The biomass push relies on a UN accounting framework from the 1990s Kyoto Protocol, categorizing wood emissions under land use, assuming regrowth offsets them. Critics call it a loophole; MIT studies show forests take 44 to 104 years to repay the carbon debt. UK pellet imports hit a record 10.3 million tons in 2024.

Economically, coal once employed 1.2 million in the UK; Drax's bioenergy sector now has 7,400 jobs, down a third since 2014. In the US South, Drax mills employ far fewer than former paper mills. A planned August 2024 protest, Drax Climate Camp, was halted by police arrests.

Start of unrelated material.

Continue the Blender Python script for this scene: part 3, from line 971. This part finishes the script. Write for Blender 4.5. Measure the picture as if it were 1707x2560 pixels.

In February 2025, the government announced subsidy cuts for 2027 and required 100 percent sustainable sourcing by 2031, citing excessive profits. Energy Minister Michael Shanks noted wood's ongoing grid role. Locals like former miner Steve Shaw-Wright question the green claims: "How you can grow wood at the other end of the Earth, chip it, ship it to here … and then burn it, and say, ‘Isn’t that nice and green?’"

Pub owner Peter Rust echoes doubts: "They get all this tax money but we don’t get cheaper power bills." Drax's chief sustainability officer Miguel Veiga-Pestana states sustainability is key to the business transformation.